This kind of negative attention did not sit right with Fell, a prominent member of the community. Things came to a head when she hit him with his own cane. They divorced in July 1976 after only nine weeks.
Wuornos's trust was broken by the only person she loved.
In a letter to her childhood friend, Wuornos talked about her funeral. "I pray Tyria's there," she wrote. "I love her like you, right on into eternity. You two are the only ones I know I'll think on when I depart."
Wuornos was referring to Tyria Moore, the woman she was in a relationship with at the time of her arrest.
In January 1991, Moore saw a composite sketch of her and Wuornos. Panicked, she fled to Ohio, where her family was, per UPI.

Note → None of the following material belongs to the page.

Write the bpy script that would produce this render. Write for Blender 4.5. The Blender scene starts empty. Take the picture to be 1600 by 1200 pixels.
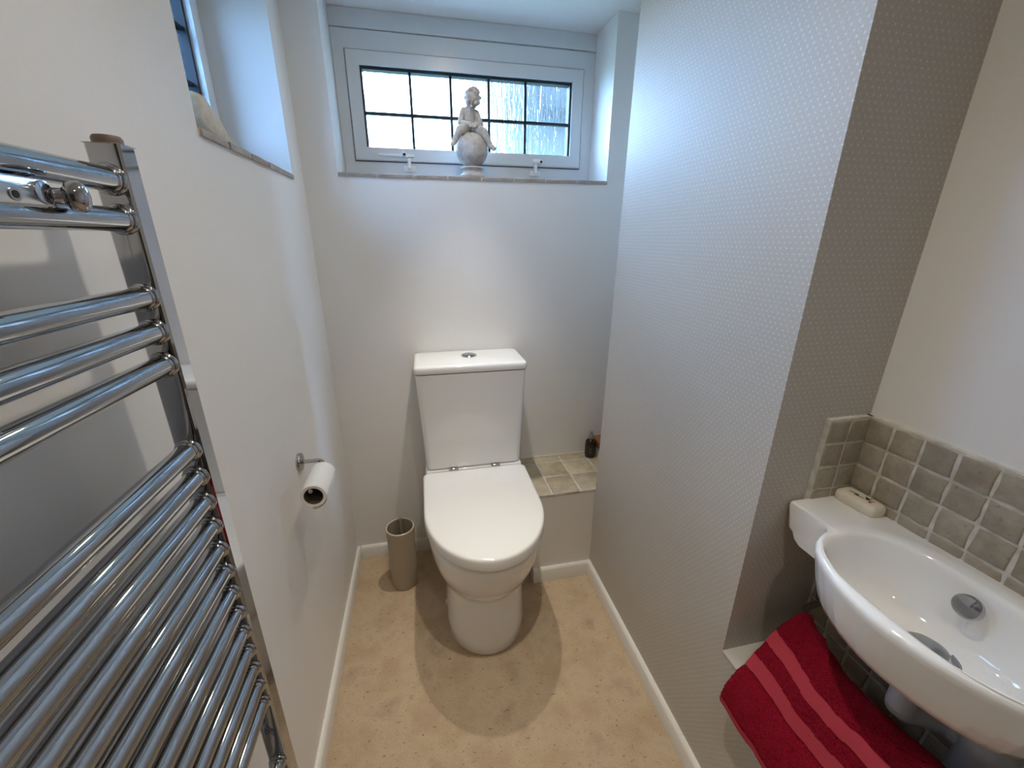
import bpy, bmesh, math, random
from mathutils import Vector, Matrix, noise
rnd = random.Random(7)
S = bpy.context.scene
COL = S.collection

# ------------------------------------------------------------------ camera
FPX = 645.0
PITCH, YAW, ROLL = math.radians(19.45), math.radians(12.2), math.radians(0.25)
CAM_H = 1.25
fw = Vector((math.sin(YAW) * math.cos(PITCH), math.cos(YAW) * math.cos(PITCH), -math.sin(PITCH)))
rt = Vector((math.cos(YAW), -math.sin(YAW), 0))
up = rt.cross(fw)
r2 = rt * math.cos(ROLL) + up * math.sin(ROLL)
u2 = up * math.cos(ROLL) - rt * math.sin(ROLL)
cd = bpy.data.cameras.new('camera'); cam = bpy.data.objects.new('camera', cd); COL.objects.link(cam)
cd.sensor_fit = 'HORIZONTAL'; cd.sensor_width = 36; cd.lens = FPX / 1600 * 36; cd.clip_start = 0.01
m = Matrix((r2, u2, -fw)).transposed().to_4x4(); m.translation = (0, 0, CAM_H)
cam.matrix_world = m
S.camera = cam

# ------------------------------------------------------------------ world (overcast bluish daylight), exposure
w = bpy.data.worlds.new('overcast_sky'); S.world = w; w.use_nodes = True
bg = w.node_tree.nodes['Background']
bg.inputs['Color'].default_value = (0.34, 0.60, 1.0, 1); bg.inputs['Strength'].default_value = 18.0
S.view_settings.view_transform = 'Standard'; S.view_settings.look = 'None'
S.view_settings.gamma = 1; S.view_settings.use_curve_mapping = False
S.view_settings.exposure = 1.17
S.cycles.max_bounces = 9; S.cycles.diffuse_bounces = 5; S.cycles.adaptive_threshold = 0.02
SPOT_W, SPILL_W, SPOT_COL = 12.0, 3.5, (1.0, 0.945, 0.86)      # lamp beam, its wide spill, colour

# ------------------------------------------------------------------ materials
MATS = {}
def mat(name, color=(0.8, 0.8, 0.8), rough=0.5, metal=0.0, spec=0.5, coat=0.0, emit=None, estr=0):
    mt = bpy.data.materials.new(name); mt.use_nodes = True
    b = mt.node_tree.nodes['Principled BSDF']
    b.inputs['Base Color'].default_value = (*color, 1); b.inputs['Roughness'].default_value = rough
    b.inputs['Metallic'].default_value = metal; b.inputs['Specular IOR Level'].default_value = spec
    b.inputs['Coat Weight'].default_value = coat; b.inputs['Coat Roughness'].default_value = 0.03
    if emit:
        b.inputs['Emission Color'].default_value = (*emit, 1); b.inputs['Emission Strength'].default_value = estr
    MATS[name] = mt
    return mt
class NT:
    def __init__(s, mt): s.t = mt.node_tree; s.b = s.t.nodes['Principled BSDF']
    def n(s, typ, **kw):
        nd = s.t.nodes.new(typ)
        for k, v in kw.items():
            if k in nd.inputs: nd.inputs[k].default_value = v
            else: setattr(nd, k, v)
        return nd
    def l(s, a, b): s.t.links.new(a, b)
    def coords(s, scale=(1, 1, 1)):
        tc = s.n('ShaderNodeTexCoord'); mp = s.n('ShaderNodeMapping'); mp.inputs['Scale'].default_value = scale
        s.l(tc.outputs['Object'], mp.inputs['Vector']); return mp.outputs['Vector']
    def noise(s, vec, scale, detail=3, rough=0.5):
        nd = s.n('ShaderNodeTexNoise'); nd.inputs['Scale'].default_value = scale; nd.inputs['Detail'].default_value = detail
        nd.inputs['Roughness'].default_value = rough; s.l(vec, nd.inputs['Vector']); return nd.outputs['Fac']
    def ramp(s, fac, stops):
        r = s.n('ShaderNodeValToRGB'); e = r.color_ramp.elements
        while len(e) < len(stops): e.new(0.5)
        for i, (p, c) in enumerate(stops): e[i].position = p; e[i].color = (*c, 1)
        s.l(fac, r.inputs['Fac']); return r.outputs['Color']
    def mix(s, a, b, fac, mode='MIX'):
        mx = s.n('ShaderNodeMix', data_type='RGBA', blend_type=mode)
        for sock, v in ((mx.inputs[0], fac), (mx.inputs[6], a), (mx.inputs[7], b)):
            if hasattr(v, 'links'): s.l(v, sock)
            elif isinstance(v, tuple): sock.default_value = (*v, 1)
            else: sock.default_value = v
        return mx.outputs[2]
    def bump(s, h, strength, dist):
        bp = s.n('ShaderNodeBump'); bp.inputs['Strength'].default_value = strength; bp.inputs['Distance'].default_value = dist
        s.l(h, bp.inputs['Height']); s.l(bp.outputs['Normal'], s.b.inputs['Normal'])
    def math(s, op, a, b=None, c=None):
        nd = s.n('ShaderNodeMath', operation=op)
        for i, v in enumerate((a, b, c)):
            if v is None: continue
            if hasattr(v, 'links'): s.l(v, nd.inputs[i])
            else: nd.inputs[i].default_value = v
        return nd.outputs[0]

def m_plaster(name, color, var=0.04):
    mt = mat(name, color, 0.48, spec=0.5); t = NT(mt); v = t.coords()
    c = t.mix(tuple(x * (1 - var) for x in color), tuple(min(1, x * (1 + var)) for x in color), t.noise(v, 3.0, 4))
    t.l(c, t.b.inputs['Base Color'])
    t.bump(t.noise(v, 90, 3), 0.25, 0.0012)
    return mt
m_plaster('wall_paint', (0.82, 0.805, 0.775))
m_plaster('ceiling_paint', (0.84, 0.84, 0.83))
mat('gloss_white', (0.78, 0.76, 0.71), 0.35); t = NT(MATS['gloss_white']); v = t.coords()
t.l(t.ramp(t.noise(v, 60, 4), [(0.26, (0.66, 0.62, 0.55)), (0.34, (0.79, 0.77, 0.72))]), t.b.inputs['Base Color'])
t.bump(t.noise(v, 120, 2), 0.15, 0.001)
mat('upvc', (0.72, 0.74, 0.76), 0.30)
mat('sash_shadow', (0.06, 0.065, 0.08), 0.5)
mat('lead', (0.012, 0.013, 0.018), 0.6)
mat('ceramic', (0.87, 0.865, 0.845), 0.06, spec=0.5, coat=0.5)
mat('lid_plastic', (0.83, 0.81, 0.77), 0.16, spec=0.5)
mat('chrome', (0.44, 0.455, 0.48), 0.045, metal=1.0)
mat('chrome_soft', (0.56, 0.57, 0.59), 0.16, metal=1.0)
mat('dark_hole', (0.02, 0.018, 0.016), 0.8)
mat('white_plastic', (0.68, 0.70, 0.73), 0.35)
mat('fastener_white', (0.90, 0.90, 0.90), 0.3)
mat('pipe_plastic_shaded', (0.36, 0.39, 0.46), 0.35)  # white plastic darkened, with the shade under the basin in its colour
mat('seam_dark', (0.05, 0.047, 0.045), 0.7)
mat('brown_plastic', (0.16, 0.11, 0.08), 0.5)
mat('amber_glass', (0.018, 0.007, 0.004), 0.08, spec=0.6)
mat('label_black', (0.012, 0.011, 0.011), 0.35)
mat('label_grey', (0.14, 0.13, 0.12), 0.5)
mat('pump_grey', (0.25, 0.24, 0.24), 0.3)
mat('paper', (0.83, 0.82, 0.79), 0.9, spec=0.1); t = NT(MATS['paper']); v = t.coords(); t.bump(t.noise(v, 260, 2), 0.3, 0.0008)
mat('cardboard', (0.10, 0.075, 0.055), 0.9, spec=0.1)
mat('grout', (0.60, 0.57, 0.50), 0.9, spec=0.1); t = NT(MATS['grout']); v = t.coords()
t.l(t.ramp(t.noise(v, 50, 4), [(0.3, (0.48, 0.45, 0.39)), (0.65, (0.68, 0.655, 0.60))]), t.b.inputs['Base Color']); t.bump(t.noise(v, 300, 2), 0.4, 0.001)
mat('sealant', (0.70, 0.66, 0.55), 0.5)
mat('ledge_taupe', (0.50, 0.465, 0.41), 0.6)

def m_tile(name, dark, light, spots):
    mt = mat(name, light, 0.45, spec=0.35); t = NT(mt)
    tc = t.n('ShaderNodeTexCoord'); oi = t.n('ShaderNodeObjectInfo')
    off = t.n('ShaderNodeVectorMath', operation='ADD'); t.l(tc.outputs['Object'], off.inputs[0]); t.l(oi.outputs['Location'], off.inputs[1])
    v = off.outputs[0]
    a = t.ramp(t.noise(v, 28, 6, 0.65), [(0.3, dark), (0.7, light)])
    b = t.mix(a, spots, t.ramp(t.noise(v, 130, 3), [(0.62, (0, 0, 0)), (0.72, (0.7, 0.7, 0.7))]))
    c = t.mix(b, (0.5, 0.45, 0.40), t.math('MULTIPLY', oi.outputs['Random'], 0.35), 'MULTIPLY')
    t.l(c, t.b.inputs['Base Color']); t.bump(t.noise(v, 160, 4), 0.35, 0.0012)
    return mt
m_tile('travertine', (0.30, 0.26, 0.20), (0.46, 0.41, 0.33), (0.23, 0.195, 0.145))
m_tile('ledge_stone', (0.42, 0.345, 0.23), (0.62, 0.53, 0.375), (0.24, 0.19, 0.125))
m_tile('sill_stone', (0.30, 0.26, 0.22), (0.46, 0.41, 0.36), (0.2, 0.17, 0.14))
mat('ornament_stone', (0.60, 0.57, 0.49), 0.8, spec=0.2); t = NT(MATS['ornament_stone']); v = t.coords()
t.l(t.ramp(t.noise(v, 70, 5, 0.65), [(0.32, (0.54, 0.50, 0.42)), (0.6, (0.66, 0.63, 0.55))]), t.b.inputs['Base Color']); t.bump(t.noise(v, 240, 4), 0.4, 0.0015)
mat('statue_resin', (0.55, 0.50, 0.46), 0.55, spec=0.4); t = NT(MATS['statue_resin']); v = t.coords()
t.l(t.ramp(t.noise(v, 55, 6, 0.7), [(0.30, (0.36, 0.31, 0.27)), (0.65, (0.60, 0.56, 0.52))]), t.b.inputs['Base Color']); t.bump(t.noise(v, 300, 4), 0.5, 0.001)
mat('timber', (0.30, 0.13, 0.045), 0.35); t = NT(MATS['timber']); v = t.coords((30, 3, 30))
t.l(t.ramp(t.noise(v, 3, 5), [(0.3, (0.20, 0.075, 0.022)), (0.7, (0.38, 0.17, 0.06))]), t.b.inputs['Base Color'])
mat('brush_tan', (0.40, 0.335, 0.25), 0.42)
mat('brush_rim', (0.66, 0.60, 0.48), 0.3)
mat('soap', (0.74, 0.69, 0.56), 0.4); MATS['soap'].node_tree.nodes['Principled BSDF'].inputs['Subsurface Weight'].default_value = 0.0
mat('motif_dark', (0.045, 0.045, 0.03), 0.6); mat('motif_pink', (0.32, 0.11, 0.10), 0.6)
mat('outside_wall', (0.055, 0.055, 0.052), 0.8); mat('outside_roof', (0.020, 0.019, 0.018), 0.8); mat('grass_outside', (0.08, 0.11, 0.06), 0.9)
mat('door_paint', (0.10, 0.075, 0.055), 0.4)
mat('lamp_lens', (0.9, 0.9, 0.9), 0.2, emit=(1.0, 0.86, 0.66), estr=60)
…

"I was scared," Moore testified during Wuornos's only trial. When investigators contacted Moore, she agreed to cooperate with them. She taped her phone conversations with Wuornos while she was in jail awaiting trial.
"I wanted them to know I had nothing to do with it [the murder of Richard Mallory]," said Moore.
Moore convinced Wuornos to confess to the murder of Mallory.
"I am the one who did everything," she told Moore during a 56-minute phone conversation, per the Orlando Sentinel. "I cannot let you get in trouble for something you did not do. You're as innocent as apple pie."
These calls were later played during a hearing where Wuornos occasionally cried while listening to her own words.